Merge landed two bands on Saturday Night Live in 2007. It probably won't be the last time a little-label-that-could like Merge does that, either: Like many of its independent contemporaries, Merge has grown up big and strong without a corporate feeding tube, able to accomplish many of the same things as its major-money peers. During the decade of the dying record store, Merge has fostered the careers of bands like Dinosaur Jr., Arcade Fire, Magnetic Fields, Destroyer and The Rosebuds. Ga Ga Ga Ga Ga hit No. 10 on the Billboard 200 during its first week of sales. Neon Bible, released by labelmates and SNL fellows Arcade Fire last March, hit No. 2.

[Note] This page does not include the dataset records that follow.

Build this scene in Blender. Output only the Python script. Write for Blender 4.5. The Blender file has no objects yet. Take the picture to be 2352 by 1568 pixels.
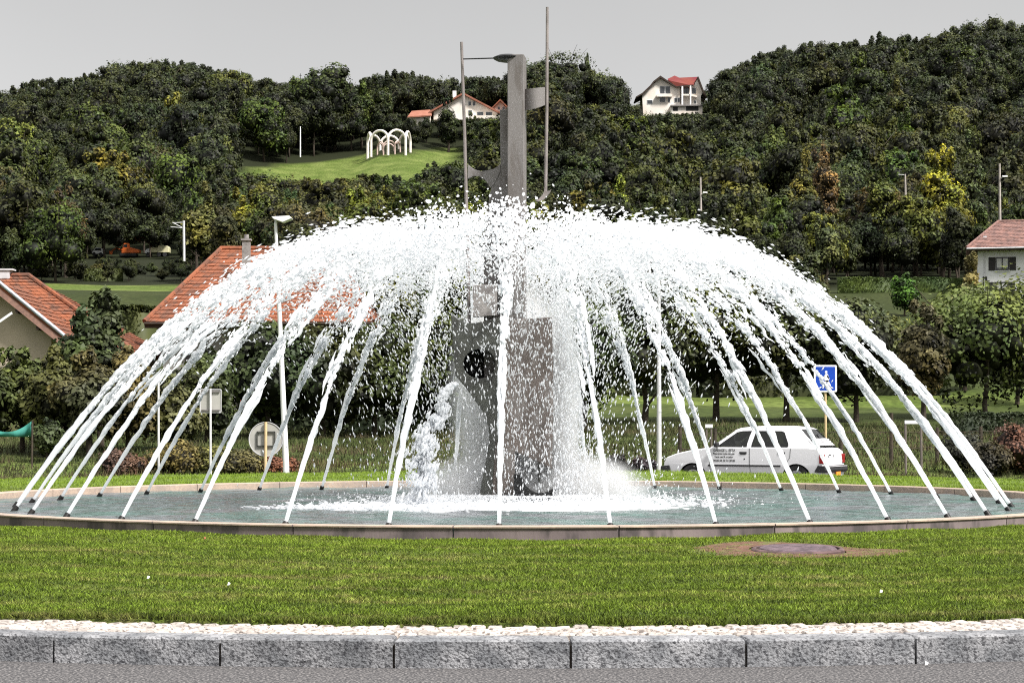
import bpy, math, random
import numpy as np
from mathutils import Vector, Matrix, noise as mnoise
from mathutils.geometry import tessellate_polygon

SC = bpy.context.scene
COL = SC.collection
rad = math.radians
rnd = random.Random(7)
RS = np.random.RandomState(11)

# ------------------------------------------------------------------ camera, sky, sun, exposure
CAM_H = 1.377
F = 4450.0                      # focal length for a frame 2352 wide
PITCH = math.atan(189.0 / F)
cam_d = bpy.data.cameras.new('camera')
cam_d.sensor_width = 36.0
cam_d.lens = F / 2352.0 * 36.0
cam_d.clip_start = 0.1
cam_d.clip_end = 6000
cam = bpy.data.objects.new('camera', cam_d)
COL.objects.link(cam)
cam.location = (0, 0, CAM_H)
cam.rotation_euler = (rad(90) + PITCH, 0, 0)
SC.camera = cam

SUN_DIR = Vector((0.62, -0.50, 1.0)).normalized()      # towards the sun
sun_el = math.asin(SUN_DIR.z)
sun_az = math.atan2(SUN_DIR.x, SUN_DIR.y)
W = bpy.data.worlds.new('World')
SC.world = W
W.use_nodes = True
nt = W.node_tree
nt.nodes.clear()
wo = nt.nodes.new('ShaderNodeOutputWorld')
sky = nt.nodes.new('ShaderNodeTexSky')
sky.sky_type = 'NISHITA'
sky.sun_disc = False
sky.sun_elevation = sun_el
sky.sun_rotation = sun_az
bg1 = nt.nodes.new('ShaderNodeBackground')
bg1.inputs['Strength'].default_value = 0.05
nt.links.new(sky.outputs[0], bg1.inputs['Color'])
bg2 = nt.nodes.new('ShaderNodeBackground')             # the closed cloud deck, brighter towards the zenith
tc = nt.nodes.new('ShaderNodeTexCoord')
sx = nt.nodes.new('ShaderNodeSeparateXYZ')
nt.links.new(tc.outputs['Generated'], sx.inputs[0])
cr = nt.nodes.new('ShaderNodeValToRGB')
cr.color_ramp.elements[0].position = 0.0
cr.color_ramp.elements[0].color = (0.200, 0.199, 0.197, 1)
cr.color_ramp.elements[1].position = 1.0
cr.color_ramp.elements[1].color = (0.43, 0.43, 0.43, 1)
e = cr.color_ramp.elements.new(0.13); e.color = (0.182, 0.181, 0.179, 1)
e = cr.color_ramp.elements.new(0.24); e.color = (0.150, 0.149, 0.1475, 1)
e = cr.color_ramp.elements.new(0.45); e.color = (0.23, 0.229, 0.228, 1)
nt.links.new(sx.outputs['Z'], cr.inputs[0])
nz = nt.nodes.new('ShaderNodeTexNoise'); nz.inputs['Scale'].default_value = 3.0; nz.inputs['Detail'].default_value = 5
mp = nt.nodes.new('ShaderNodeMapRange'); mp.inputs['To Min'].default_value = 0.88; mp.inputs['To Max'].default_value = 1.12
nt.links.new(tc.outputs['Generated'], nz.inputs['Vector'])
nt.links.new(nz.outputs['Fac'], mp.inputs['Value'])
mm = nt.nodes.new('ShaderNodeVectorMath'); mm.operation = 'SCALE'
nt.links.new(cr.outputs[0], mm.inputs[0]); nt.links.new(mp.outputs[0], mm.inputs['Scale'])
nt.links.new(mm.outputs[0], bg2.inputs['Color'])
mix = nt.nodes.new('ShaderNodeMixShader')
mix.inputs[0].default_value = 0.975
nt.links.new(bg1.outputs[0], mix.inputs[1]); nt.links.new(bg2.outputs[0], mix.inputs[2])
nt.links.new(mix.outputs[0], wo.inputs['Surface'])

sun_d = bpy.data.lights.new('sun', 'SUN')
sun_d.energy = 2.1
sun_d.angle = rad(10)
sun_d.color = (1.0, 0.965, 0.92)
sun = bpy.data.objects.new('sun', sun_d)
COL.objects.link(sun)
sun.rotation_euler = SUN_DIR.to_track_quat('Z', 'Y').to_euler()
sun.location = (20, -10, 40)

SC.view_settings.view_transform = 'Standard'
SC.view_settings.look = 'None'
SC.view_settings.gamma = 1.0
SC.view_settings.use_curve_mapping = False
SC.view_settings.exposure = 1.95
SC.cycles.max_bounces = 12
SC.cycles.diffuse_bounces = 7
SC.cycles.glossy_bounces = 2
SC.cycles.transmission_bounces = 9
SC.cycles.transparent_max_bounces = 24
SC.cycles.use_denoising = False
SC.cycles.volume_bounces = 3
SC.cycles.volume_step_rate = 2.0
SC.cycles.caustics_reflective = False
SC.cycles.caustics_refractive = False
SC.cycles.pixel_filter_type = 'BLACKMAN_HARRIS'
SC.cycles.filter_width = 1.1

CX, CY = 0.01, 24.2             # centre of the roundabout


def P(px, py, Y):
    """world point on the vertical plane at distance Y that the photograph shows at (px, py) of 2352 x 1568"""
    a = (px - 1176.0) / F
    b = (784.0 - py) / F
    c, s = math.cos(PITCH), math.sin(PITCH)
    dy = c - b * s
    dz = s + b * c
    t = Y / dy
    return Vector((a * t, Y, CAM_H + dz * t))


def proj(x, y, z):
    c, s = math.cos(PITCH), math.sin(PITCH)
    zz = z - CAM_H
    d = y * c + zz * s
    u = -y * s + zz * c
    return 1176 + F * x / d, 784 - F * u / d


# ------------------------------------------------------------------ materials
MATS = {}


def nd(t, kind, **kw):
    n = t.nodes.new(kind)
    for k, v in kw.items():
        setattr(n, k, v)
    return n


def pm(name, c1, c2=None, scale=4.0, rough=0.8, bump=0.0, bscale=None, metal=0.0, coords='Object', detail=6.0,
       stretch=None, c3=None, s3=30.0, f3=0.35, spec=0.3, lo=0.35, hi=0.65, rnd_obj=0.0, attr=None, dirt=None, trans=0.0):
    """principled material: two tones blended by noise, a third as fine speckle, optional bump"""
    if name in MATS:
        return MATS[name]
    m = bpy.data.materials.new(name)
    m.use_nodes = True
    t = m.node_tree
    b = t.nodes['Principled BSDF']
    b.inputs['Roughness'].default_value = rough
    b.inputs['Metallic'].default_value = metal
    b.inputs['Specular IOR Level'].default_value = spec
    if coords == 'World':
        g = nd(t, 'ShaderNodeNewGeometry'); vec = g.outputs['Position']
    else:
        g = nd(t, 'ShaderNodeTexCoord'); vec = g.outputs['Object']
    if stretch:
        mpn = nd(t, 'ShaderNodeMapping'); mpn.inputs['Scale'].default_value = stretch
        t.links.new(vec, mpn.inputs['Vector']); vec = mpn.outputs[0]
    c2 = c2 or tuple(x * 0.8 for x in c1)
    n = nd(t, 'ShaderNodeTexNoise'); n.inputs['Scale'].default_value = scale; n.inputs['Detail'].default_value = detail
    t.links.new(vec, n.inputs['Vector'])
    r = nd(t, 'ShaderNodeValToRGB')
    r.color_ramp.elements[0].position = lo; r.color_ramp.elements[0].color = (*c1, 1)
    r.color_ramp.elements[1].position = hi; r.color_ramp.elements[1].color = (*c2, 1)
    t.links.new(n.outputs['Fac'], r.inputs[0])
    out = r.outputs[0]
    if c3:
        n3 = nd(t, 'ShaderNodeTexNoise'); n3.inputs['Scale'].default_value = s3; n3.inputs['Detail'].default_value = 3
        t.links.new(vec, n3.inputs['Vector'])
        r3 = nd(t, 'ShaderNodeValToRGB')
        r3.color_ramp.elements[0].position = 0.5; r3.color_ramp.elements[0].color = (0, 0, 0, 1)
        r3.color_ramp.elements[1].position = 0.62; r3.color_ramp.elements[1].color = (1, 1, 1, 1)
        t.links.new(n3.outputs['Fac'], r3.inputs[0])
        mu = nd(t, 'ShaderNodeMath', operation='MULTIPLY'); mu.inputs[1].default_value = f3
        t.links.new(r3.outputs[0], mu.inputs[0])
        mx = nd(t, 'ShaderNodeMix', data_type='RGBA')
        t.links.new(mu.outputs[0], mx.inputs['Factor'])
        t.links.new(out, mx.inputs['A']); mx.inputs['B'].default_value = (*c3, 1)
        out = mx.outputs['Result']
    if attr:
        at = nd(t, 'ShaderNodeAttribute', attribute_name=attr)
        sc = nd(t, 'ShaderNodeVectorMath', operation='SCALE')
        t.links.new(out, sc.inputs[0]); t.links.new(at.outputs['Fac'], sc.inputs['Scale'])
        out = sc.outputs[0]
    if rnd_obj:
        oi = nd(t, 'ShaderNodeObjectInfo')
        mr = nd(t, 'ShaderNodeMapRange'); mr.inputs['To Min'].default_value = 1 - rnd_obj; mr.inputs['To Max'].default_value = 1 + rnd_obj
        t.links.new(oi.outputs['Random'], mr.inputs['Value'])
        sc = nd(t, 'ShaderNodeVectorMath', operation='SCALE')
        t.links.new(out, sc.inputs[0]); t.links.new(mr.outputs[0], sc.inputs['Scale'])
        out = sc.outputs[0]
    t.links.new(out, b.inputs['Base Color'])
    if bump:
        nb = nd(t, 'ShaderNodeTexNoise'); nb.inputs['Scale'].default_value = bscale or scale * 6; nb.inputs['Detail'].default_value = 5
        t.links.new(vec, nb.inputs['Vector'])
        bp = nd(t, 'ShaderNodeBump'); bp.inputs['Strength'].default_value = 1.0; bp.inputs['Distance'].default_value = bump
        t.links.new(nb.outputs['Fac'], bp.inputs['Height'])
        t.links.new(bp.outputs[0], b.inputs['Normal'])
    MATS[name] = m
    return m


def leafmat(name, tint_by_object=True, col=(0.06, 0.085, 0.025), rust=0.0):
    """leaf material: object colour x per-leaf variation with painted highlights and shaded gaps x slow noise through the crown; some light passes through"""
    if name in MATS:
        return MATS[name]
    m = bpy.data.materials.new(name); m.use_nodes = True
    t = m.node_tree
    b = t.nodes['Principled BSDF']
    b.inputs['Roughness'].default_value = 0.6
    b.inputs['Specular IOR Level'].default_value = 0.25
    oi = nd(t, 'ShaderNodeObjectInfo')
    at = nd(t, 'ShaderNodeAttribute', attribute_name='var')
    if tint_by_object:
        base = oi.outputs['Color']
    else:
        rg = nd(t, 'ShaderNodeRGB'); rg.outputs[0].default_value = (*col, 1); base = rg.outputs[0]
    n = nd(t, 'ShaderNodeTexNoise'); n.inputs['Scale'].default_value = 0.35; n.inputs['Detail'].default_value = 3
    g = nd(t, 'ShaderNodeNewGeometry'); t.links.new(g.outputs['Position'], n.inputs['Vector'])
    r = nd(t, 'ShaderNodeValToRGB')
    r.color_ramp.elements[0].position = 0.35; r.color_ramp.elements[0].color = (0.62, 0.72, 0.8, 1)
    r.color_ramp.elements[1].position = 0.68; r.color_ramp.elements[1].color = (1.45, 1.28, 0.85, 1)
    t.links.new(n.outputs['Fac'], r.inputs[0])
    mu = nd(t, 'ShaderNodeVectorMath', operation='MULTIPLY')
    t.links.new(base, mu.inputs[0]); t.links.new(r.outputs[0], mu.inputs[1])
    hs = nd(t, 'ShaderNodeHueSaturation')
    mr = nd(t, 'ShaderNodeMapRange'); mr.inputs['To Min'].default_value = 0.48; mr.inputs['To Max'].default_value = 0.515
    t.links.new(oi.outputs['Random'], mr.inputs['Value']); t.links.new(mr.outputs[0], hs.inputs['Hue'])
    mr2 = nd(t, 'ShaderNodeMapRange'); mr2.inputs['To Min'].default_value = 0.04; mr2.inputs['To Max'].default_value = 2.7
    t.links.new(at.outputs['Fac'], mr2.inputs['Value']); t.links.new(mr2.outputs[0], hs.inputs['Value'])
    t.links.new(mu.outputs[0], hs.inputs['Color'])
    t.links.new(hs.outputs[0], b.inputs['Base Color'])
    tr = nd(t, 'ShaderNodeBsdfTranslucent')
    t.links.new(hs.outputs[0], tr.inputs['Color'])
    ms = nd(t, 'ShaderNodeMixShader'); ms.inputs[0].default_value = 0.18
    o = t.nodes['Material Output']
    t.links.new(b.outputs[0], ms.inputs[1]); t.links.new(tr.outputs[0], ms.inputs[2])
    t.links.new(ms.outputs[0], o.inputs['Surface'])
    MATS[name] = m
    return m


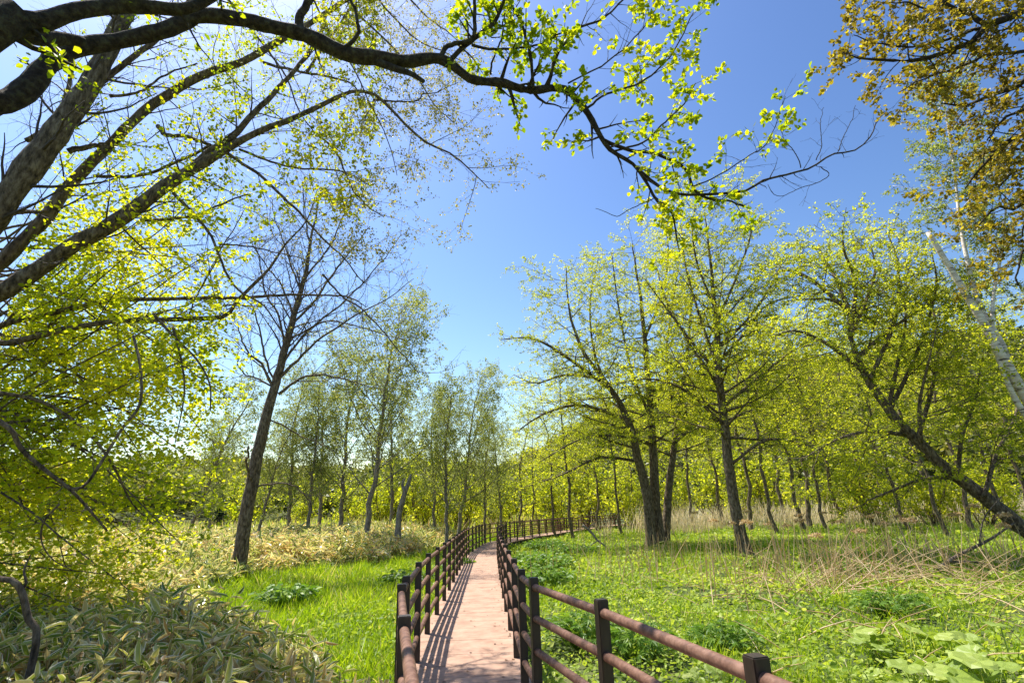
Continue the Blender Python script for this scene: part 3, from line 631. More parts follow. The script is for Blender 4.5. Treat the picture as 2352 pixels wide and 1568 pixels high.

Major what? While some music industry mouthpieces claim the sky is falling, labels like Merge continue to facilitate well-earned success of great artists ostensibly not good enough for giant labels. If you give the new Spoon record a spin, you'll find 10 masterfully mixed tunes of sharp, minimal and moody pop. Daniels' longing rasp pans perfectly over horn blasts of mariachi-soul, swift guitar strokes and reverbed ambiance. Maybe it sounds simultaneously like the healthy voice of independent music and the death croak of the other. Either way, as the needle drops to the B-side, the roar of talent drowns out the cries of so many chicken littles.

Spoon performs at the Carolina Theatre Sunday, April 13, with The Walkmen and White Rabbits. Tickets for the 8 p.m. show are $26-$32.